De algunas, se hizo cargo, grandes y tormentosos amores, casi incestuosos. Hasta el último su Graça, fue capaz hasta de casarse por Candomblé. Aunque bueno es decirlo, no tan en el fondo, creía bastante en el culto de su Mae do Santo…Gibosos, conversadores, don Sigmund y don Pascual se alejaron. El viejo vienés entre escandalizado y divertido. Don Pascual, sin saber la innúmera cantidad de veces que el botija Fernando, lo citaba en las trasmisiones de su saber estar en psicoanalista.

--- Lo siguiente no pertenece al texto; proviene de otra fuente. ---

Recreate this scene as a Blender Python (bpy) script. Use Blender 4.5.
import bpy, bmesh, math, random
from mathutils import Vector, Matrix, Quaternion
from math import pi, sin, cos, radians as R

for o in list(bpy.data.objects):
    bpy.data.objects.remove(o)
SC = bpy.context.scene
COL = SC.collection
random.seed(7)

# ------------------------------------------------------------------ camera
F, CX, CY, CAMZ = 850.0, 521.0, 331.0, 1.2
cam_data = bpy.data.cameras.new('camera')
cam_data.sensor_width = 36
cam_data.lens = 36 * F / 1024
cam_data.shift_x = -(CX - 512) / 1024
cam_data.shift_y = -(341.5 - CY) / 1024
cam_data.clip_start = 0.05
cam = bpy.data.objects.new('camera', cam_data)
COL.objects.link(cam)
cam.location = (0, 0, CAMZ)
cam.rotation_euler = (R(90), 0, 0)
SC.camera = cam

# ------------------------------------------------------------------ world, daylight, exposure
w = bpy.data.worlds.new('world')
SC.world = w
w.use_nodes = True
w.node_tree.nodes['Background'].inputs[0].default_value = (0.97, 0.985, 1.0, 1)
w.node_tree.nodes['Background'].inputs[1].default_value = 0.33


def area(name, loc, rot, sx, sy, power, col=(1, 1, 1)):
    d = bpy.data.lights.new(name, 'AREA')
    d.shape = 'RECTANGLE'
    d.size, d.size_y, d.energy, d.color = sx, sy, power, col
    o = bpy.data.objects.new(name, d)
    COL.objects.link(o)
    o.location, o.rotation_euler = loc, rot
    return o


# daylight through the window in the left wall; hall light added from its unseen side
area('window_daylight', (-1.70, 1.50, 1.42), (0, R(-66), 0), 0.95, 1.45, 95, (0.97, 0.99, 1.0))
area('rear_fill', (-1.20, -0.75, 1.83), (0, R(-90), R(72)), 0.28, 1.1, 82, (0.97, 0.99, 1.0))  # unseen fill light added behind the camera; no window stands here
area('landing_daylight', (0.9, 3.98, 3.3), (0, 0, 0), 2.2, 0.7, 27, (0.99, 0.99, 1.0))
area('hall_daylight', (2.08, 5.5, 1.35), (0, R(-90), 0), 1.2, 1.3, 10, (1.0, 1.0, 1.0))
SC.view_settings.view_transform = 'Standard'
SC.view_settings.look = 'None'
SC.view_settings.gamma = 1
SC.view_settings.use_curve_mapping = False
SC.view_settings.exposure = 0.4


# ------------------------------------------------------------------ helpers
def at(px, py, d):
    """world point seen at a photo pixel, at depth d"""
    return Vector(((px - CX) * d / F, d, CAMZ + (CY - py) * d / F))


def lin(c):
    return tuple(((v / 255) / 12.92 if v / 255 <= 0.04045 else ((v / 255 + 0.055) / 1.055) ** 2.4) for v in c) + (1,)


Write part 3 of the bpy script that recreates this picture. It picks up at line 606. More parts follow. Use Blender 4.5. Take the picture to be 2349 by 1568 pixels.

Tomados del hombro y caminando hacia el mar, Fernando hablando infinitamente y Emilio haciendo algún toque filoso y humorístico, se iban dándonos la espalda a Daniel Feijó y a mí que aún aquí los despedimos tristes y satisfechos. Satisfechos por todo lo que nos dejaron. Satisfechos como una pléyade de psicoanalistas, de hombres y mujeres de mil profesiones que tuvimos el lujo de encontrarnos con ellos. Satisfechos y tristes, porque por primera vez nos daban la espalda. Aunque gozosos, les concedíamos ese derecho. Se escuchaba la risa franca, amplia casi asmática de la voz cascada de Fernando y la risita espasmódica, pilla, que nos dejaba imaginar sus cejas y ojos levantados por sobre el marco de sus anteojos de Emilio. La ternura, no sólo fue teoría. Fernando en su últimos tiempos, a veces, me llamó Sergito.